Source material:
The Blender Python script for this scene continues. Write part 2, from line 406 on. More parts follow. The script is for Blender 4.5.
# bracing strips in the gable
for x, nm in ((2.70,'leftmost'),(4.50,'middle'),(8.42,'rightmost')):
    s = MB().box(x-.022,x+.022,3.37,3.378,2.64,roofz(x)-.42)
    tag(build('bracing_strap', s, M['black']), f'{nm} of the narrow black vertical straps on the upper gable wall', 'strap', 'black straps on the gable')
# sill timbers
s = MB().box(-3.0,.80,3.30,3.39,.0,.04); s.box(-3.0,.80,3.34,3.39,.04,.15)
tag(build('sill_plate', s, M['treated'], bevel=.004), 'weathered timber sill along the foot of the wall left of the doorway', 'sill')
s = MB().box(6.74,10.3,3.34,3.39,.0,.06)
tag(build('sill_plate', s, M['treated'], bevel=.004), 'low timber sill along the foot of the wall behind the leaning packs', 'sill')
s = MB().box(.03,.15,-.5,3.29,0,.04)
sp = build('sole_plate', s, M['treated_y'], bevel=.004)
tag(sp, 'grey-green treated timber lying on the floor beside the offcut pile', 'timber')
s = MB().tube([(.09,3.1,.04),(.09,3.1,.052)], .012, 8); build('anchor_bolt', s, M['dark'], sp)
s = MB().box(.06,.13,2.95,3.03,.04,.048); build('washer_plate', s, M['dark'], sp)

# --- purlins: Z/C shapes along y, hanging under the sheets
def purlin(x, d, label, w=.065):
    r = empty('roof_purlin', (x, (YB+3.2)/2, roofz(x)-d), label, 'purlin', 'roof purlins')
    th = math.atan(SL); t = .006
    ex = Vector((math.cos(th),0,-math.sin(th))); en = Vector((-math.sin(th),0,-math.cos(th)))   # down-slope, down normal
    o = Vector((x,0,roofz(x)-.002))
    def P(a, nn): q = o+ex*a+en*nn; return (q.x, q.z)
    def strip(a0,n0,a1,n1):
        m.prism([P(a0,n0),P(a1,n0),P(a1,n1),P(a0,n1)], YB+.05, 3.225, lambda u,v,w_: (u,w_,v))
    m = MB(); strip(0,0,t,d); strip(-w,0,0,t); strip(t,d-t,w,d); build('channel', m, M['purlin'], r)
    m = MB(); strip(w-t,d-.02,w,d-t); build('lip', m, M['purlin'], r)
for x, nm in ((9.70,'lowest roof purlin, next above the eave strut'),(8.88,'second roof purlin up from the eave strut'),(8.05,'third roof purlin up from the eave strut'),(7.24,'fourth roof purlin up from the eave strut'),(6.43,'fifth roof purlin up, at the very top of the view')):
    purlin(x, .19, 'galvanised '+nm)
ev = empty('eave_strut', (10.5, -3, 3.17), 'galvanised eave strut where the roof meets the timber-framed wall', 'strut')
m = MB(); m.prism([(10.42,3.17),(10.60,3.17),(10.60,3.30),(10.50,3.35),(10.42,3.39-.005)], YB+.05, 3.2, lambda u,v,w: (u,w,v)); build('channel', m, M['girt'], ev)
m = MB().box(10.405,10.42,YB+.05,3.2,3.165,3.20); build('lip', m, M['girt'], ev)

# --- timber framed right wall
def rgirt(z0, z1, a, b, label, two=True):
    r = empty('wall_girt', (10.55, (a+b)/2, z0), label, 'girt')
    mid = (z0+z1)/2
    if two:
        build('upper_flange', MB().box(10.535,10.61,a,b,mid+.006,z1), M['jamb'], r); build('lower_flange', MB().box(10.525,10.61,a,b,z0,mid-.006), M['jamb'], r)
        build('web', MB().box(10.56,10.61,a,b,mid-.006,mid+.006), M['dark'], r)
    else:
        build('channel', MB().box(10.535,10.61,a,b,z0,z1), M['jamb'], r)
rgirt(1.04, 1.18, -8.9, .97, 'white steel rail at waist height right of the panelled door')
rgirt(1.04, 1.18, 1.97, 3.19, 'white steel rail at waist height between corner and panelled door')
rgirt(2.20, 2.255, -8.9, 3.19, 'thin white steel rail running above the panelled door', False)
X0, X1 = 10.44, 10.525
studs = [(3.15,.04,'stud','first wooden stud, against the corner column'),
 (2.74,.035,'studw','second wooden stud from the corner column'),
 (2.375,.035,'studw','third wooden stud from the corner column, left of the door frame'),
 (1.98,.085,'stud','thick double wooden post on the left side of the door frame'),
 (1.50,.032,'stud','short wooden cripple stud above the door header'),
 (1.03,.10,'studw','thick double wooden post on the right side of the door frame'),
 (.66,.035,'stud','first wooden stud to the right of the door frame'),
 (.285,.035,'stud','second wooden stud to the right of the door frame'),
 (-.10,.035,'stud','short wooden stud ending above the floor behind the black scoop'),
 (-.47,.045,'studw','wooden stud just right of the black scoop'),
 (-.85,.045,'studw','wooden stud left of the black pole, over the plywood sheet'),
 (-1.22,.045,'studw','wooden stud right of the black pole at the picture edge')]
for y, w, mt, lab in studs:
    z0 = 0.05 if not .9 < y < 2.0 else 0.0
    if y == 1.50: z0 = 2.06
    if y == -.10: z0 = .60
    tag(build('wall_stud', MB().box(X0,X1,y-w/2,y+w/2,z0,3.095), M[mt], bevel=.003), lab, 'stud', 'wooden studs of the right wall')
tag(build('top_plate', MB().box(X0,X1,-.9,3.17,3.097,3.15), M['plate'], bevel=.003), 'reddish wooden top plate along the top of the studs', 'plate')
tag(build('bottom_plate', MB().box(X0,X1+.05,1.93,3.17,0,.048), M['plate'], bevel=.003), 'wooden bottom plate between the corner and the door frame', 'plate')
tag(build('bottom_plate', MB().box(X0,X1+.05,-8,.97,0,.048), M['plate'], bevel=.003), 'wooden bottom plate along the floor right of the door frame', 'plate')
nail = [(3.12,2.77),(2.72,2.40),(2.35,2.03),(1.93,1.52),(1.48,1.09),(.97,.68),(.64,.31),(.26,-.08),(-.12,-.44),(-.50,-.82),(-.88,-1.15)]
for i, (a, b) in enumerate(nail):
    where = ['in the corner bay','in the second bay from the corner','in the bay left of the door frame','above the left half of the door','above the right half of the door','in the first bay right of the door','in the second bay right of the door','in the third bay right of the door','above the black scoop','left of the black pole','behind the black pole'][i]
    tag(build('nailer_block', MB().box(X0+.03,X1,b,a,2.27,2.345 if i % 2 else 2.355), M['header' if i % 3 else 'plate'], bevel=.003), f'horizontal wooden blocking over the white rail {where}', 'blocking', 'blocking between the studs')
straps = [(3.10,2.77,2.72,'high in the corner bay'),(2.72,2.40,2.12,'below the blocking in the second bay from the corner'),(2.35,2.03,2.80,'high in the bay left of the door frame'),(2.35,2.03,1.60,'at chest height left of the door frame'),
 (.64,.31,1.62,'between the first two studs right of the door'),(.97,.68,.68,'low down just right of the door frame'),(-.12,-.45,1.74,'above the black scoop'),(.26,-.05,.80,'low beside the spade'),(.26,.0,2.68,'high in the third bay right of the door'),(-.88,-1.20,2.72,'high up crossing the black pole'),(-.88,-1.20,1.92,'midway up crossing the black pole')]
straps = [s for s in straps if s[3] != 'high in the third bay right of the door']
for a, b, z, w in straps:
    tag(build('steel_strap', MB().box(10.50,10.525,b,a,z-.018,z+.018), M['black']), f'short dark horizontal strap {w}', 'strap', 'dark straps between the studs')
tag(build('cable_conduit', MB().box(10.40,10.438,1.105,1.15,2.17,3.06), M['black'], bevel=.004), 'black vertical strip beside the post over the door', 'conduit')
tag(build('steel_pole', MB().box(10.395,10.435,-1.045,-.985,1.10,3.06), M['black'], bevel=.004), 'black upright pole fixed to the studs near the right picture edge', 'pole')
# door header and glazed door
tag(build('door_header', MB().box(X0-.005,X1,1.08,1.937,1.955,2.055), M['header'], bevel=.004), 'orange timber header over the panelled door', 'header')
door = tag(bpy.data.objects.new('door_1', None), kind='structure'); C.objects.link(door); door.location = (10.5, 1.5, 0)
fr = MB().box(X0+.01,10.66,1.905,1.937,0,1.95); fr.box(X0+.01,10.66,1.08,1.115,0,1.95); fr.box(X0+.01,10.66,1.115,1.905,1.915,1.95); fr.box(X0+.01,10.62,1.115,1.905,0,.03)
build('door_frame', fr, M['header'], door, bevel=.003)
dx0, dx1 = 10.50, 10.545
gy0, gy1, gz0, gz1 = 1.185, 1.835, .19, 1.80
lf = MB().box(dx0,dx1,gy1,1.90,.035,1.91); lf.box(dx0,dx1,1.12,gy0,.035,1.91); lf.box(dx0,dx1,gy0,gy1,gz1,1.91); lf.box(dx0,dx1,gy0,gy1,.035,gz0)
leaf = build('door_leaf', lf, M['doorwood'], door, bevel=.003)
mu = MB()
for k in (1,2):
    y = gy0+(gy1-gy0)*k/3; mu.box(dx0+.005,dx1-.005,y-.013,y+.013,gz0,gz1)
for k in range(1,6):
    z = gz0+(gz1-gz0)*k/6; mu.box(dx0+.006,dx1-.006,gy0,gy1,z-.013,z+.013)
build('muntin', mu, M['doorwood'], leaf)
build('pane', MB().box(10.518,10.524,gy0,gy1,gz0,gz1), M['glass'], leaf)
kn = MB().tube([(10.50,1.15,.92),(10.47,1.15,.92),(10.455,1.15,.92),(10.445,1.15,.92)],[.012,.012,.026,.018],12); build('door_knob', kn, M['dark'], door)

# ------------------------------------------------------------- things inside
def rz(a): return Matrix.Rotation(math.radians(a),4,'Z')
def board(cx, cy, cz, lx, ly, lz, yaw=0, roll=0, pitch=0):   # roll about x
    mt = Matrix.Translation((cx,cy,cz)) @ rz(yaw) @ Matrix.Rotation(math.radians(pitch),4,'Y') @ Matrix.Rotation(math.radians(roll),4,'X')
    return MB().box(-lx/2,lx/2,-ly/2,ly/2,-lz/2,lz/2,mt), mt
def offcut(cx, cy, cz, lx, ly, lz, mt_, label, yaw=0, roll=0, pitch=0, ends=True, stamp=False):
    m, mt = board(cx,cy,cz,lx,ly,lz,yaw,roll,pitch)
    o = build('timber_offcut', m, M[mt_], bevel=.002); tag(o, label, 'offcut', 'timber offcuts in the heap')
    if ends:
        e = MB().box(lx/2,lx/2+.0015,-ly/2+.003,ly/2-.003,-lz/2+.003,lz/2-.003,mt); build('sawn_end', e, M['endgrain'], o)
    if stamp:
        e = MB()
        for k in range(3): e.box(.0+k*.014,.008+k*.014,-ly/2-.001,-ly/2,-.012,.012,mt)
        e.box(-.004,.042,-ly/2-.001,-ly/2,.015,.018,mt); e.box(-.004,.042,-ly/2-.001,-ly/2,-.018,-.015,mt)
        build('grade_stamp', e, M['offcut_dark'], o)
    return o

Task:
From the first line of the data above to the line holding "s = MB().box(.06,.13,2.95,3.03,.04,.048);", reproduce each line exactly; emit no other lines.

Answer to the exercise:
The Blender Python script for this scene continues. Write part 2, from line 406 on. More parts follow. The script is for Blender 4.5.
# bracing strips in the gable
for x, nm in ((2.70,'leftmost'),(4.50,'middle'),(8.42,'rightmost')):
    s = MB().box(x-.022,x+.022,3.37,3.378,2.64,roofz(x)-.42)
    tag(build('bracing_strap', s, M['black']), f'{nm} of the narrow black vertical straps on the upper gable wall', 'strap', 'black straps on the gable')
# sill timbers
s = MB().box(-3.0,.80,3.30,3.39,.0,.04); s.box(-3.0,.80,3.34,3.39,.04,.15)
tag(build('sill_plate', s, M['treated'], bevel=.004), 'weathered timber sill along the foot of the wall left of the doorway', 'sill')
s = MB().box(6.74,10.3,3.34,3.39,.0,.06)
tag(build('sill_plate', s, M['treated'], bevel=.004), 'low timber sill along the foot of the wall behind the leaning packs', 'sill')
s = MB().box(.03,.15,-.5,3.29,0,.04)
sp = build('sole_plate', s, M['treated_y'], bevel=.004)
tag(sp, 'grey-green treated timber lying on the floor beside the offcut pile', 'timber')
s = MB().tube([(.09,3.1,.04),(.09,3.1,.052)], .012, 8); build('anchor_bolt', s, M['dark'], sp)
s = MB().box(.06,.13,2.95,3.03,.04,.048); build('washer_plate', s, M['dark'], sp)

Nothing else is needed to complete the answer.